»»

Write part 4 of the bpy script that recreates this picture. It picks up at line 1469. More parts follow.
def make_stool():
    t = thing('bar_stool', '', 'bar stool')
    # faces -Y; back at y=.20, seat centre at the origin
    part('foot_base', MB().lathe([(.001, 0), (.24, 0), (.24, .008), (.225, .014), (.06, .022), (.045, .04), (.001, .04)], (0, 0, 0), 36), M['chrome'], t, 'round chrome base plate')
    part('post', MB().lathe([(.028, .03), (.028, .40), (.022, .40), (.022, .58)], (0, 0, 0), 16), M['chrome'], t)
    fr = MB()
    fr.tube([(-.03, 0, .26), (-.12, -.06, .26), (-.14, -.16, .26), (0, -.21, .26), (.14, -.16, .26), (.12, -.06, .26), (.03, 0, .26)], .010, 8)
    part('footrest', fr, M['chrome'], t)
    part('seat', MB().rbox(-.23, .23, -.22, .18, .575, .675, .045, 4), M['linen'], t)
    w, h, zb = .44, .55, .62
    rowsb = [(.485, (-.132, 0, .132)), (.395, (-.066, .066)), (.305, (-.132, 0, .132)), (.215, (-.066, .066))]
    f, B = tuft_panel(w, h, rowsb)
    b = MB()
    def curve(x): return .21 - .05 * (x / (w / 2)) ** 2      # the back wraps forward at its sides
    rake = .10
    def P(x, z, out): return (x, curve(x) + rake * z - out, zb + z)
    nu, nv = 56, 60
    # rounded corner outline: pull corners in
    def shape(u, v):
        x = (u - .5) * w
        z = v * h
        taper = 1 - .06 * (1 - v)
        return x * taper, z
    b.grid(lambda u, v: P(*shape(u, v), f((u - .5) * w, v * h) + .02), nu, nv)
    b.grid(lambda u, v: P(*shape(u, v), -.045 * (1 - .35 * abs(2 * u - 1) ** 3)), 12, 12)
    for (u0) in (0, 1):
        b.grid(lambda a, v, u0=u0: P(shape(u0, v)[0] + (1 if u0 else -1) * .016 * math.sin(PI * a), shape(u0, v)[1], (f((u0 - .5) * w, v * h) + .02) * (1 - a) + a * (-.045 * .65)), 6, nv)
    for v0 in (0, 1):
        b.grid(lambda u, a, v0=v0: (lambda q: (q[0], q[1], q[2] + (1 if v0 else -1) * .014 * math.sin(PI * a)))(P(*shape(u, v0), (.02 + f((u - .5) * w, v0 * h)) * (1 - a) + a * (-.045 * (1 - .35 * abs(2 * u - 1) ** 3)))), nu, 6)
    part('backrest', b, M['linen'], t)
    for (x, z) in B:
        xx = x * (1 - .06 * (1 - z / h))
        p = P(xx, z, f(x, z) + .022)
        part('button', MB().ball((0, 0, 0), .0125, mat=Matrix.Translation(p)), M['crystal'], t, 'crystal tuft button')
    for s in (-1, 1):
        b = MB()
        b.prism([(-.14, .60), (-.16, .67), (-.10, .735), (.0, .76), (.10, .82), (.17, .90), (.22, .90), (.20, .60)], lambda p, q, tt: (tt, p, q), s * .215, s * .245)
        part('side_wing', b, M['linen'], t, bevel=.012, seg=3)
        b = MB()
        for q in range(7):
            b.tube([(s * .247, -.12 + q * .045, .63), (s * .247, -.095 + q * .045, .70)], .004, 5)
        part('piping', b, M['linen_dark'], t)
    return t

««

- _The exercise_:
Nothing in the listing may be changed; retype it all exactly.

- _Exercise result_:
Write part 4 of the bpy script that recreates this picture. It picks up at line 1469. More parts follow.
def make_stool():
    t = thing('bar_stool', '', 'bar stool')
    # faces -Y; back at y=.20, seat centre at the origin
    part('foot_base', MB().lathe([(.001, 0), (.24, 0), (.24, .008), (.225, .014), (.06, .022), (.045, .04), (.001, .04)], (0, 0, 0), 36), M['chrome'], t, 'round chrome base plate')
    part('post', MB().lathe([(.028, .03), (.028, .40), (.022, .40), (.022, .58)], (0, 0, 0), 16), M['chrome'], t)
    fr = MB()
    fr.tube([(-.03, 0, .26), (-.12, -.06, .26), (-.14, -.16, .26), (0, -.21, .26), (.14, -.16, .26), (.12, -.06, .26), (.03, 0, .26)], .010, 8)
    part('footrest', fr, M['chrome'], t)
    part('seat', MB().rbox(-.23, .23, -.22, .18, .575, .675, .045, 4), M['linen'], t)
    w, h, zb = .44, .55, .62
    rowsb = [(.485, (-.132, 0, .132)), (.395, (-.066, .066)), (.305, (-.132, 0, .132)), (.215, (-.066, .066))]
    f, B = tuft_panel(w, h, rowsb)
    b = MB()
    def curve(x): return .21 - .05 * (x / (w / 2)) ** 2      # the back wraps forward at its sides
    rake = .10
    def P(x, z, out): return (x, curve(x) + rake * z - out, zb + z)
    nu, nv = 56, 60
    # rounded corner outline: pull corners in
    def shape(u, v):
        x = (u - .5) * w
        z = v * h
        taper = 1 - .06 * (1 - v)
        return x * taper, z
    b.grid(lambda u, v: P(*shape(u, v), f((u - .5) * w, v * h) + .02), nu, nv)
    b.grid(lambda u, v: P(*shape(u, v), -.045 * (1 - .35 * abs(2 * u - 1) ** 3)), 12, 12)
    for (u0) in (0, 1):
        b.grid(lambda a, v, u0=u0: P(shape(u0, v)[0] + (1 if u0 else -1) * .016 * math.sin(PI * a), shape(u0, v)[1], (f((u0 - .5) * w, v * h) + .02) * (1 - a) + a * (-.045 * .65)), 6, nv)
    for v0 in (0, 1):
        b.grid(lambda u, a, v0=v0: (lambda q: (q[0], q[1], q[2] + (1 if v0 else -1) * .014 * math.sin(PI * a)))(P(*shape(u, v0), (.02 + f((u - .5) * w, v0 * h)) * (1 - a) + a * (-.045 * (1 - .35 * abs(2 * u - 1) ** 3)))), nu, 6)
    part('backrest', b, M['linen'], t)
    for (x, z) in B:
        xx = x * (1 - .06 * (1 - z / h))
        p = P(xx, z, f(x, z) + .022)
        part('button', MB().ball((0, 0, 0), .0125, mat=Matrix.Translation(p)), M['crystal'], t, 'crystal tuft button')
    for s in (-1, 1):
        b = MB()
        b.prism([(-.14, .60), (-.16, .67), (-.10, .735), (.0, .76), (.10, .82), (.17, .90), (.22, .90), (.20, .60)], lambda p, q, tt: (tt, p, q), s * .215, s * .245)
        part('side_wing', b, M['linen'], t, bevel=.012, seg=3)
        b = MB()
        for q in range(7):
            b.tube([(s * .247, -.12 + q * .045, .63), (s * .247, -.095 + q * .045, .70)], .004, 5)
        part('piping', b, M['linen_dark'], t)
    return t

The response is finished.